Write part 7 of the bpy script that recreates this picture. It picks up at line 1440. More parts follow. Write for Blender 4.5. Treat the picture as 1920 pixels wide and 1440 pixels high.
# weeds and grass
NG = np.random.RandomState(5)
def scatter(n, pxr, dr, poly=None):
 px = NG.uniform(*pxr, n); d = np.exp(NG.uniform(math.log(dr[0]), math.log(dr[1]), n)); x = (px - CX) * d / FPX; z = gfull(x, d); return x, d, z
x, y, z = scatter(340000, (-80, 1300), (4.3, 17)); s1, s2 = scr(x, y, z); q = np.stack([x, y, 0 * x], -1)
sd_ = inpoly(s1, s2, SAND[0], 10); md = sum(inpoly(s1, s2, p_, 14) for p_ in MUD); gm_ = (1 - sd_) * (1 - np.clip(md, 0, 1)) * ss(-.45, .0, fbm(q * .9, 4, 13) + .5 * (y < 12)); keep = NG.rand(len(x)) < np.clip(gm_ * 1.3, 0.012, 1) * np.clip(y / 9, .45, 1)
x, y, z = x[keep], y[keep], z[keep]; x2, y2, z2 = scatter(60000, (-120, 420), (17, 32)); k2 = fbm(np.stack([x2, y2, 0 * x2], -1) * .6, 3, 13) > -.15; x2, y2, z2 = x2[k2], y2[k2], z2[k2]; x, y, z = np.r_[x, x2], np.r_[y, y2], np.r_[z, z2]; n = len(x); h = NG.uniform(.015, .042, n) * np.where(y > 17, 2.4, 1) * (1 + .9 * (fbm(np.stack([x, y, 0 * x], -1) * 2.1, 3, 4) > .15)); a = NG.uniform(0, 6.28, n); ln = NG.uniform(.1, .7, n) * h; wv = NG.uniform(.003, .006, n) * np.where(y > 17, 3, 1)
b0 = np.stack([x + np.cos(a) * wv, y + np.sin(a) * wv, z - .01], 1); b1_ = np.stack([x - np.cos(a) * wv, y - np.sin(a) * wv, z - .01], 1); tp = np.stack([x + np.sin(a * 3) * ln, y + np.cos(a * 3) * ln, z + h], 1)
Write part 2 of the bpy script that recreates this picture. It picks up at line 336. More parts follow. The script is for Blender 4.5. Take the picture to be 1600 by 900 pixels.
:::::
Work required >> Your task is to repeat every line exactly.

Result of the exercise >>
Write part 7 of the bpy script that recreates this picture. It picks up at line 1440. More parts follow. Write for Blender 4.5. Treat the picture as 1920 pixels wide and 1440 pixels high.
# weeds and grass
NG = np.random.RandomState(5)
def scatter(n, pxr, dr, poly=None):
 px = NG.uniform(*pxr, n); d = np.exp(NG.uniform(math.log(dr[0]), math.log(dr[1]), n)); x = (px - CX) * d / FPX; z = gfull(x, d); return x, d, z
x, y, z = scatter(340000, (-80, 1300), (4.3, 17)); s1, s2 = scr(x, y, z); q = np.stack([x, y, 0 * x], -1)
sd_ = inpoly(s1, s2, SAND[0], 10); md = sum(inpoly(s1, s2, p_, 14) for p_ in MUD); gm_ = (1 - sd_) * (1 - np.clip(md, 0, 1)) * ss(-.45, .0, fbm(q * .9, 4, 13) + .5 * (y < 12)); keep = NG.rand(len(x)) < np.clip(gm_ * 1.3, 0.012, 1) * np.clip(y / 9, .45, 1)
x, y, z = x[keep], y[keep], z[keep]; x2, y2, z2 = scatter(60000, (-120, 420), (17, 32)); k2 = fbm(np.stack([x2, y2, 0 * x2], -1) * .6, 3, 13) > -.15; x2, y2, z2 = x2[k2], y2[k2], z2[k2]; x, y, z = np.r_[x, x2], np.r_[y, y2], np.r_[z, z2]; n = len(x); h = NG.uniform(.015, .042, n) * np.where(y > 17, 2.4, 1) * (1 + .9 * (fbm(np.stack([x, y, 0 * x], -1) * 2.1, 3, 4) > .15)); a = NG.uniform(0, 6.28, n); ln = NG.uniform(.1, .7, n) * h; wv = NG.uniform(.003, .006, n) * np.where(y > 17, 3, 1)
b0 = np.stack([x + np.cos(a) * wv, y + np.sin(a) * wv, z - .01], 1); b1_ = np.stack([x - np.cos(a) * wv, y - np.sin(a) * wv, z - .01], 1); tp = np.stack([x + np.sin(a * 3) * ln, y + np.cos(a * 3) * ln, z + h], 1)
Write part 2 of the bpy script that recreates this picture. It picks up at line 336. More parts follow. The script is for Blender 4.5. Take the picture to be 1600 by 900 pixels.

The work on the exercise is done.